Ideias simples a solução problemas complexos
Lisboa – A arquiteta e urbanista Ana Pinho, Secretaria de Estado da Habitação em Portugal, que chegou ao governo em 2017 e que quase ninguém conhecia, foi capaz de, em apenas nove meses, montar um programa destinado a resolver o problema da falta de moradia para a população que vem sendo expulsa dos centros da cidades pelo turismo descontrolado e para os sem abrigo nas capitais e no interior.
Ideias simples que podem resolver questões complexas. Uma iniciativa que valeria a pena ser implantada no Brasil, possivelmente, custaria menos do que a construção de novas moradias do programa Minha Casa Minha Vida, com vantagens para os mais pobres. Poderiam ter a oportunidade de residir nas áreas mais centrais das cidades e não no fim de mundo, penando horas em ônibus caindo aos pedaços, entre sua casa e o trabalho, como é a regra brasileira.
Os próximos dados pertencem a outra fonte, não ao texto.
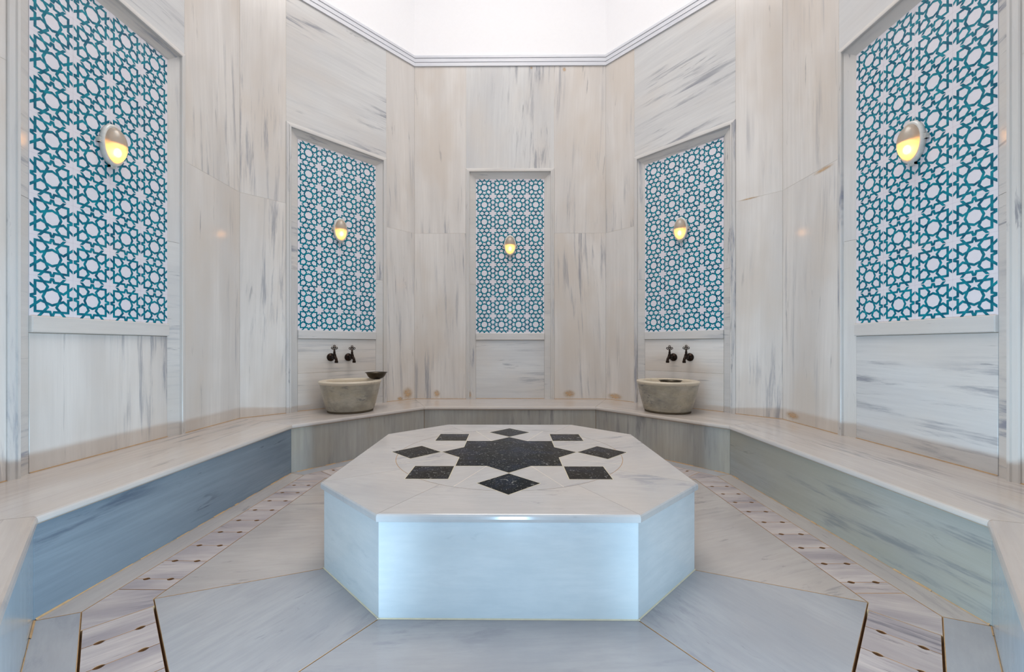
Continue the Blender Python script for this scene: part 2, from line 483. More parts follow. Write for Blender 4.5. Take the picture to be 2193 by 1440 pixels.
# ceiling with an open octagonal roof lantern
mb = MB()
outer = offs(WALL, -.2); cxy = (0, YC)
inner = [(cxy[0] + (p[0]) * .52, cxy[1] + (p[1] - YC) * .52) for p in WALL]
for z, flip in ((CEIL_Z, False), (CEIL_Z + .2, True)):
    for i in range(8):
        j = (i + 1) % 8
        q = [(*outer[i], z), (*outer[j], z), (*inner[j], z), (*inner[i], z)]
        mb.quad(q if not flip else q[::-1], M['plaster'])
for i in range(8):
    j = (i + 1) % 8
    mb.quad([(*inner[i], CEIL_Z), (*inner[j], CEIL_Z), (*inner[j], CEIL_Z + .5), (*inner[i], CEIL_Z + .5)], M['plaster'])
structure(mb.build('ceiling'))

# ------------------------------------------------------------------ tiled niches
def clip(q, e):
    for ax in (0, 1):
        for sg in (1, -1):
            out = []
            for m in range(len(q)):
                a, b = q[m - 1], q[m]
                da, db = e - sg * a[ax], e - sg * b[ax]
                if (da < 0) != (db < 0):
                    t = da / (da - db); out.append((a[0] + (b[0] - a[0]) * t, a[1] + (b[1] - a[1]) * t))
                if db >= 0: out.append(b)
            q = out
    return q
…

Especialistas no assunto já analisaram os custos das casas do Programa Minha Casa Minha Vida, a maioria na periferias das metrópoles, e concluíram ser mais barato edificá-las em áreas com infra-estrutura existente. Como nesses locais ermos não há rodovias, saneamento básico, eletricidade, esgoto, telefonia, escolas, transporte, mercados e demais equipamentos urbanos indispensáveis ao bem estar das pessoas, em alguns casos, seria mais barato instalá-las na Avenida Paulista. Mas essa possibilidade, é claro, nem passa pela cabeça dos nossos dirigentes políticos. Melhor manter os pobres à distância.
A Secretaria Ana Pinho realizou levantamento dos imóveis devolutos do Estado, desocupados e necessitando de reformas. Sob sua inspiração, foi criado programa intitulado “Nova Geração de Políticas de Habitação”, que poderia ser resumido numa regulação liberal do mercado, através de um choque fiscal. O governo renuncia à cobrança de parcela dos impostos devido pelos proprietários de imóveis que, em troca, cobrariam menos pelos aluguéis de longo prazo. Tornando esses aluguéis financeiramente mais atraentes, o governo português busca reduzir sua exploração pelos Airbnbs da vida. E fez mais: oferece aos proprietários seguro para eventuais inadimplências dos novos inquilinos.
O programa inclui ainda a reabilitação de imóveis devolutos, ou mesmo a edificação de novos em seu local, quando não for possível recuperá-los, para alugá-los com preços praticamente simbólico aos sem teto. Com isso, mata vários coelhos de uma só vez. Aumenta a oferta de casas para os residentes locais, que estão sendo expulsos das suas moradias pelos proprietários que só querem alugá-las aos turistas. Cria residências para quem não possui e incentiva o retorno ao interior, que está ficando deserto em Portugal. Recupera o patrimônio deteriorado do governo, como o edifício do Policia Federal em São Paulo, que desabou deixando mortos e mais desabrigados.
Às vezes, o que parece simples pode ser complexo. Ana Pinho empenhou-se e foi convincente a ponto de convencer o governo, num momento em que sua prioridade é reduzir o déficit público, a renunciar a parte da receita fiscal em favor dos mais desfavorecidos. Algumas pessoas julgam que, no momento, quando o país ainda não se recuperou da crise, esse considerado equivocadamente gasto, não é a melhor estratégia. Mas a iniciativa da Secretaria de Habitação deve ser vista como investimento, que somente bons retorno produzirá.
A ideia poderia ser adotada no Brasil, onde são inúmeros os imóveis oficiais que estão desocupados, abandonados e com risco de desabamento,como o de 24 andares da Polícia Federal em São Paulo. Se houvesse um programa como a que acaba de ser implantado em Portugal, a maioria dos problemas resultantes da falta de residência para todos, um direito constitucional, poderia ser equacionada e, possivelmente, com menos dinheiro, desde, é claro, que não haja desvio para corrupção.